Task goal »
Look through the listing for the word "spec". Copy each line that has it.

Extracted data »
□ □ □

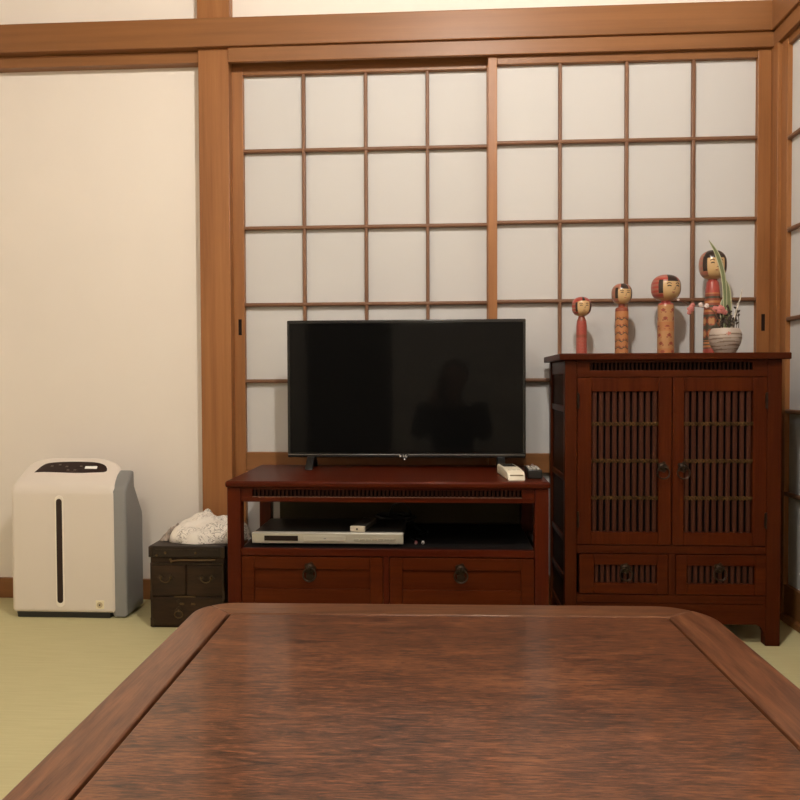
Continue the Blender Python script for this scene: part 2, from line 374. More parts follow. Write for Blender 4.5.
# legs / corner posts (front right foot has a curved inner bracket)
def cab_leg(xa, xb, ya, yb, s):
    m = MB(org); m.box(xa, xb, ya, yb, 0, .7835, .0025); return m.build('leg', CABZ, cab)
for xa, xb in ((X0, X0+PT), (X1-PT-.006, X1)):
    for ya, yb in ((YF, YF+PT), (YB-PT, YB)): cab_leg(xa, xb, ya, yb, 1)
FX0, FX1 = X0+PT, X1-PT-.006
m = MB(org)
m.box(FX0, FX1, YF+.001, YF+.024, .7765, .7835, .001); m.box(FX0, FX1, YF+.001, YF+.024, .7365, .7555, .0015)
m.box(FX0, .3975, YF+.001, YF+.024, .754, .778, .001); m.box(.835, FX1, YF+.001, YF+.024, .754, .778, .001)
m.build('front_rail', CABX, cab)
MB(org).box(FX0, FX1, YF+.001, YF+.024, .2515, .2735, .0015).build('front_rail', CABX, cab)
MB(org).box(FX0, FX1, YF+.001, YF+.024, .1145, .1375, .0015).build('front_rail', CABX, cab)
MB(org).box(.6125, .6315, YF+.001, YF+.024, .1375, .2515, .0015).build('drawer_divider', CABZ, cab)
# fret strip below the top
m = MB(org); x = .401
while x < .834:
    m.box(x, x+.0055, YF+.005, YF+.016, .7548, .7770, .0008); x += .0111
m.box(.3975, .835, YF+.016, YF+.020, .754, .778, 0, mi=1)
m.build('fret_strip', [SLATD, DARKIN], cab)
# apron with shaped lower edge
pts = [(FX0-.001, .114), (FX0-.001, .018), (FX0+.004, .038), (FX0+.010, .050), (FX0+.022, .0585)]
pts += [(FX1-.022, .0575), (FX1-.010, .050), (FX1-.004, .038), (FX1+.001, .016), (FX1+.001, .114)]
MB(org).prism(pts, YF+.003, YF+.022, 'y', .001).build('apron', CABX, cab)
# side panels, back and inside floor
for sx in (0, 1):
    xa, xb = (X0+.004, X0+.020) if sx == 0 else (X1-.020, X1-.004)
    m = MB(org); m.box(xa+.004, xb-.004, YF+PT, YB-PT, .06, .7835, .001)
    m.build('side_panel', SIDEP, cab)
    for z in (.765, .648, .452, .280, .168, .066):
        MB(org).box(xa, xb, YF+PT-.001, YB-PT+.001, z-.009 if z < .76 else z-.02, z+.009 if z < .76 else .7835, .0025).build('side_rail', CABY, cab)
MB(org).box(X0+.02, X1-.02, YB-.014, YB-.006, .06, .7835, .001).build('back_panel', CABX, cab)
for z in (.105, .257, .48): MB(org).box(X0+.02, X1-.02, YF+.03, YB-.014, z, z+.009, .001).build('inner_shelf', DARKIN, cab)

def cab_door(x0, x1, gx0, gx1, px, hx):
    z0, z1, gz0, gz1 = .2755, .7355, .3108, .6974
    yf = YF-.001
    m = MB(org)
    m.box(x0, gx0, yf, yf+.019, z0, z1, .0018); m.box(gx1, x1, yf, yf+.019, z0, z1, .0018)
    m.box(gx0, gx1, yf+.0004, yf+.019, z0, gz0, .0018); m.box(gx0, gx1, yf+.0004, yf+.019, gz1, z1, .0018)
    d = m.build('door', DOORZ, cab)
    m = MB(org); n = 10; p = (gx1-gx0)/n
    for i in range(n):
        xc = gx0+(i+.5)*p
        m.box(xc-.0060, xc+.0060, yf+.005, yf+.013, gz0-.002, gz1+.002, .003, 2)
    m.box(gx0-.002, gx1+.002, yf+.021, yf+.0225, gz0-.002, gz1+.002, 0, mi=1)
    m.build('grille', [SLAT, DARKIN], d)
    for zb in (.6083, .5066, .4047):
        m = MB(org)
        for ph in (0, PI):
            pts = []
            for i in range(111):
                t = i/110; a = 2*PI*t*n+ph
                pts.append((gx0+t*(gx1-gx0), yf+.0040+.0014*math.cos(a), zb+.0048*math.sin(a)))
            m.tube(pts, .0016, 6)
        m.tube([(gx0, yf+.0045, zb), (gx1, yf+.0045, zb)], .0012, 6)
        m.build('rope_tie', ROPE, d)
    m = MB(org); flower_plate(m, px, yf, .4905, .014); ring_pull(m, px, yf, .4905, .0165, .010)
    m.build('ring_pull', IRON, d)
    for zc in (.672, .345):
        m = MB(org); m.box(hx-.0035, hx+.0035, yf-.0025, yf+.004, zc-.020, zc+.020, .0015)
        m.tube([(hx, yf-.003, zc-.022), (hx, yf-.003, zc+.022)], .0028, 10)
        m.build('hinge', IRON, d)
cab_door(.3645, .6190, .4029, .5839, .5950, .3660)
cab_door(.6215, .8720, .6523, .8361, .6490, .8705)

def cab_drawer(x0, x1, ix0, ix1, px, pz):
    z0, z1, iz0, iz1 = .1395, .2495, .1695, .2195
    yf = YF-.0005; m = MB(org)
    m.box(x0, ix0, yf, yf+.018, z0, z1, .0016); m.box(ix1, x1, yf, yf+.018, z0, z1, .0016)
    m.box(ix0, ix1, yf+.0003, yf+.018, z0, iz0, .0016); m.box(ix0, ix1, yf+.0003, yf+.018, iz1, z1, .0016)
    m.box(x0+.01, x1-.01, yf+.018, YB-.03, z0+.004, z1-.012, .001)
    d = m.build('drawer', DOORX, cab)
    m = MB(org); n = 11; p = (ix1-ix0)/n
    for i in range(n):
        xc = ix0+(i+.5)*p; m.box(xc-.005, xc+.005, yf+.005, yf+.012, iz0-.002, iz1+.002, .002)
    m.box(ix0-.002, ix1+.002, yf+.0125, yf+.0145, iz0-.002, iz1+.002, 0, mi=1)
    m.build('grille', [SLAT, DARKIN], d)
    m = MB(org); flower_plate(m, px, yf, pz, .014); ring_pull(m, px, yf-.001, pz, .0165, .010); m.build('ring_pull', IRON, d)
cab_drawer(.3705, .6110, .4106, .5815, .4955, .2105)
cab_drawer(.6330, .8735, .6620, .8440, .7480, .2135)

# ------------------------------------------------------------------ television stand
SX0, SX1, SYF, SYB = -.5830, .2718, 2.011, 2.4050
org = ((SX0+SX1)/2, (SYF+SYB)/2, 0)
st = thing('television_stand', 'low dark red-brown wooden stand with open shelf and two drawers under the television', 'television stand', org)
MB(org).box(-.5868, .2752, SYF-.008, SYB+.004, .4455, .4630, .006, 3).build('top', REDX, st)
LW = .037
for xa, xb in ((SX0, SX0+LW), (SX1-LW, SX1)):
    for ya, yb in ((SYF, SYF+.036), (SYB-.036, SYB)): MB(org).box(xa, xb, ya, yb, 0, .4455, .0022).build('leg', REDZ, st)
IX0, IX1 = SX0+LW, SX1-LW
m = MB(org)
m.box(IX0, IX1, SYF+.003, SYF+.024, .4393, .4455, .001); m.box(IX0, IX1, SYF+.002, SYF+.024, .4065, .4205, .0015)
m.box(-.5148, .2018, SYF+.0005, SYF+.004, .4192, .4208, .0005, mi=1)
m.box(IX0, -.5148, SYF+.003, SYF+.024, .4200, .4400, .001); m.box(.2018, IX1, SYF+.003, SYF+.024, .42, .44, .001)
m.build('apron', [REDX, mat('worn_bare_edge', (.17, .075, .045), .5)], st)
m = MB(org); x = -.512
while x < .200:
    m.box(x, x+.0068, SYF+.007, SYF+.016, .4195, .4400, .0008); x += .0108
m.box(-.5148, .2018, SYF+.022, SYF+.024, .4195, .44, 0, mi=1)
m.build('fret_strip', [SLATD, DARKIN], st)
MB(org).box(IX0, IX1, SYF+.0015, SYB-.004, .2620, .2820, .0025).build('shelf', REDX, st)
MB(org).box(IX0+.002, IX1-.002, SYF+.012, SYB-.03, .2818, .2826, 0).build('shelf_shade_sheet', mat('painted_shelf_shade', (.006, .005, .005), .8, spec=.1), st)  # black sheet added to paint the shade on the open shelf
MB(org).box(-.5230, IX1, SYB-.014, SYB-.008, .2820, .4205, .001).build('back_shade_board', mat('painted_back_shade', (.050, .041, .024), .8, spec=.1, noise=(6, .2)), st)  # dark board added to paint the stand's shadow behind the open shelf
m = MB(org)
m.box(-.1640, -.1480, SYF+.003, SYF+.024, .118, .2620, .0012); m.build('drawer_divider', REDZ, st)
MB(org).box(IX0, IX1, SYF+.003, SYF+.024, .095, .118, .0015).build('front_rail', REDX, st)
for xa in (SX0+.008, SX1-.020): MB(org).box(xa, xa+.012, SYF+.034, SYB-.034, .09, .2620, .001).build('side_panel', REDY, st)
for xa in (SX0+.006, SX1-.026): MB(org).box(xa, xa+.020, SYF+.034, SYB-.034, .4200, .4455, .0015).build('side_rail', REDY, st)
MB(org).box(IX0, IX1, SYB-.016, SYB-.006, .09, .2620, .001).build('back_panel', REDX, st)
MB(org).box(IX0, IX1, SYB-.028, SYB-.008, .4200, .4455, .001).build('back_rail', REDX, st)
def st_drawer(x0, x1, px):
    z0, z1 = .1200, .2595; ix0, ix1, iz0, iz1 = x0+.034, x1-.034, .174, .2265
    yf = SYF+.0015; m = MB(org)
    m.box(x0, ix0, yf, yf+.018, z0, z1, .0016); m.box(ix1, x1, yf, yf+.018, z0, z1, .0016)
    m.box(ix0, ix1, yf+.0003, yf+.018, z0, iz0, .0022); m.box(ix0, ix1, yf+.0003, yf+.018, iz1, z1, .0022)
    m.box(ix0-.004, ix1+.004, yf+.006, yf+.014, iz0-.004, iz1+.004, .001)
    m.box(x0+.01, x1-.01, yf+.018, SYB-.03, z0+.004, z1-.012, .001)
    d = m.build('drawer', DOORX, st)
    m = MB(org); flower_plate(m, px, yf, .2300, .0155); flower_plate(m, px, yf, .2070, .011); ring_pull(m, px, yf-.001, .2300, .0175, .011); m.build('ring_pull', IRON, d)
st_drawer(-.5450, -.1650, -.3600); st_drawer(-.1470, .2335, .0420)

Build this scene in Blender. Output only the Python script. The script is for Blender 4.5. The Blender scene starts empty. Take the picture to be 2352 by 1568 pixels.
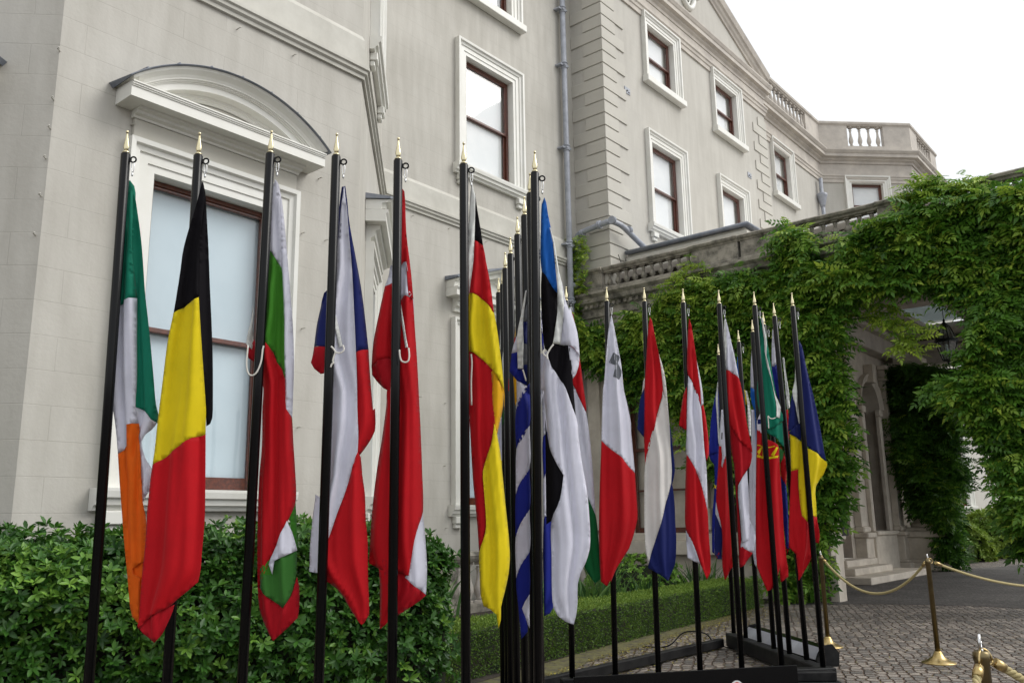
import bpy, math, random
import numpy as np
from mathutils import Vector, Matrix, geometry
random.seed(7); rng = np.random.default_rng(11)
PI = math.pi
COL = bpy.context.scene.collection
# ---------------------------------------------------------------- camera maths (survey of the photograph)
FPX = 1985.55; TH = math.radians(11.9456); RO = math.radians(-.8679); AZ = math.radians(39.76); H = 1.35
F0 = Vector((0, math.cos(TH), math.sin(TH))); U0 = Vector((0, -math.sin(TH), math.cos(TH))); R0 = Vector((1, 0, 0))
CR = R0*math.cos(RO) + U0*math.sin(RO); CU = -R0*math.sin(RO) + U0*math.cos(RO)
AX = Vector((math.sin(AZ), math.cos(AZ), 0)); NX = Vector((math.cos(AZ), -math.sin(AZ), 0)); UPZ = Vector((0, 0, 1))
def ray(x, y): return CR*((x-1176)/FPX) - CU*((y-784)/FPX) + F0
def onz(x, y, z):
    r = ray(x, y); return Vector((0, 0, H)) + r*((z-H)/r.z)
def ony(x, y, Y):
    r = ray(x, y); return Vector((0, 0, H)) + r*(Y/r.y)
def onv(x, y, v):
    r = ray(x, y); p = Vector((0, 0, H)) + r*(v/r.dot(NX)); return p.dot(AX), p.z
def onu(x, y, u):
    r = ray(x, y); p = Vector((0, 0, H)) + r*(u/r.dot(AX)); return p.dot(NX), p.z
def W(u, v, z=0.0): return AX*u + NX*v + UPZ*z
ZT = dict(z1=(0,0,2.351), z2=(750,0,2.351), z3=(1350,0,2.045), z4=(200,300,2.24), z5=(200,950,2.187), y7=(1380,0,3.92), y6=(1850,200,3.618),
          y5=(1350,400,3.136), y1=(1400,650,3.136), y2=(1350,1100,2.765), w5=(1980,780,2.45), w3=(1300,1500,3.095), w4=(1700,1000,3.408),
          y4=(1900,1150,3.033), y3=(1900,600,2.613), z6=(1000,350,2.412), w1=(1180,380,4.125), w2=(1180,700,4.125), w7=(1420,880,2.903),
          z7=(1050,950,2.187), D=(0,0,.941))
def px(s):
    out = []; o = ZT['D']; buf = []
    for t in s.split():
        if t in ZT: o = ZT[t]; continue
        buf.append(float(t))
        if len(buf) == 2:
            out.append(((o[0]+buf[0]/o[2])*.941, (o[1]+buf[1]/o[2])*.941)); buf = []
    return out
# ---------------------------------------------------------------- materials
def mat(name, col, rough=.6, metal=0.0, noise=None, bump=None, spec=.5, trans=0.0, sheen=0.0, coat=0.0):
    m = bpy.data.materials.new(name); m.use_nodes = True; nt = m.node_tree; b = nt.nodes['Principled BSDF']
    b.inputs['Base Color'].default_value = (*col, 1); b.inputs['Roughness'].default_value = rough
    b.inputs['Metallic'].default_value = metal; b.inputs['Specular IOR Level'].default_value = spec
    if sheen: b.inputs['Sheen Weight'].default_value = sheen
    if coat: b.inputs['Coat Weight'].default_value = coat; b.inputs['Coat Roughness'].default_value = .08
    tc = nt.nodes.new('ShaderNodeTexCoord')
    if noise:                                   # (scale, other colour, low, high)
        n = nt.nodes.new('ShaderNodeTexNoise'); n.inputs['Scale'].default_value = noise[0]; n.inputs['Detail'].default_value = 8
        n.inputs['Roughness'].default_value = .65
        nt.links.new(tc.outputs['Object'], n.inputs['Vector'])
        r = nt.nodes.new('ShaderNodeValToRGB'); r.color_ramp.elements[0].position = noise[2]; r.color_ramp.elements[1].position = noise[3]
        r.color_ramp.elements[0].color = (*noise[1], 1); r.color_ramp.elements[1].color = (*col, 1)
        nt.links.new(n.outputs['Fac'], r.inputs['Fac']); nt.links.new(r.outputs['Color'], b.inputs['Base Color'])
    if bump:
        n2 = nt.nodes.new('ShaderNodeTexNoise'); n2.inputs['Scale'].default_value = bump[0]; n2.inputs['Detail'].default_value = 6
        nt.links.new(tc.outputs['Object'], n2.inputs['Vector'])
        bp = nt.nodes.new('ShaderNodeBump'); bp.inputs['Strength'].default_value = bump[1]; bp.inputs['Distance'].default_value = bump[2] if len(bump) > 2 else .01
        nt.links.new(n2.outputs['Fac'], bp.inputs['Height']); nt.links.new(bp.outputs['Normal'], b.inputs['Normal'])
    if trans:
        t = nt.nodes.new('ShaderNodeBsdfTranslucent'); mx = nt.nodes.new('ShaderNodeMixShader'); mx.inputs[0].default_value = trans
        src = b.inputs['Base Color']
        if src.is_linked: nt.links.new(src.links[0].from_socket, t.inputs['Color'])
        else: t.inputs['Color'].default_value = (*col, 1)
        out = nt.nodes['Material Output']
        nt.links.new(b.outputs[0], mx.inputs[1]); nt.links.new(t.outputs[0], mx.inputs[2]); nt.links.new(mx.outputs[0], out.inputs['Surface'])
    return m
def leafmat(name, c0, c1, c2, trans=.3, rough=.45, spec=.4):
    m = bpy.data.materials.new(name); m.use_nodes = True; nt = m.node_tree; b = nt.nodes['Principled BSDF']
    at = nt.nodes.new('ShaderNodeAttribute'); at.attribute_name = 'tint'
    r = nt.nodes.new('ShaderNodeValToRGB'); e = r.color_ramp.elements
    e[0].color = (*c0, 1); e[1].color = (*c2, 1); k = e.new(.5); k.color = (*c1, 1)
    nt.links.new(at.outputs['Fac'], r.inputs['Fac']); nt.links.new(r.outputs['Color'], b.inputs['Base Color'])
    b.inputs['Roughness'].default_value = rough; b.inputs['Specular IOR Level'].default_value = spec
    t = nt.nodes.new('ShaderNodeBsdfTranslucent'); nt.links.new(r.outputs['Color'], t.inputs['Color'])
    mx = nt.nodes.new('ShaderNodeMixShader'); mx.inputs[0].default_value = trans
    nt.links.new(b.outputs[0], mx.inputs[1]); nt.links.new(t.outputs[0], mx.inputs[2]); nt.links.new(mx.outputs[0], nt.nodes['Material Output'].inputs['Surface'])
    return m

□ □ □

The answer »
MB(org).box(IX0+.002, IX1-.002, SYF+.012, SYB-.03, .2818, .2826, 0).build('shelf_shade_sheet', mat('painted_shelf_shade', (.006, .005, .005), .8, spec=.1), st)  # black sheet added to paint the shade on the open shelf
MB(org).box(-.5230, IX1, SYB-.014, SYB-.008, .2820, .4205, .001).build('back_shade_board', mat('painted_back_shade', (.050, .041, .024), .8, spec=.1, noise=(6, .2)), st)  # dark board added to paint the stand's shadow behind the open shelf
def mat(name, col, rough=.6, metal=0.0, noise=None, bump=None, spec=.5, trans=0.0, sheen=0.0, coat=0.0):
    b.inputs['Metallic'].default_value = metal; b.inputs['Specular IOR Level'].default_value = spec
def leafmat(name, c0, c1, c2, trans=.3, rough=.45, spec=.4):
    b.inputs['Roughness'].default_value = rough; b.inputs['Specular IOR Level'].default_value = spec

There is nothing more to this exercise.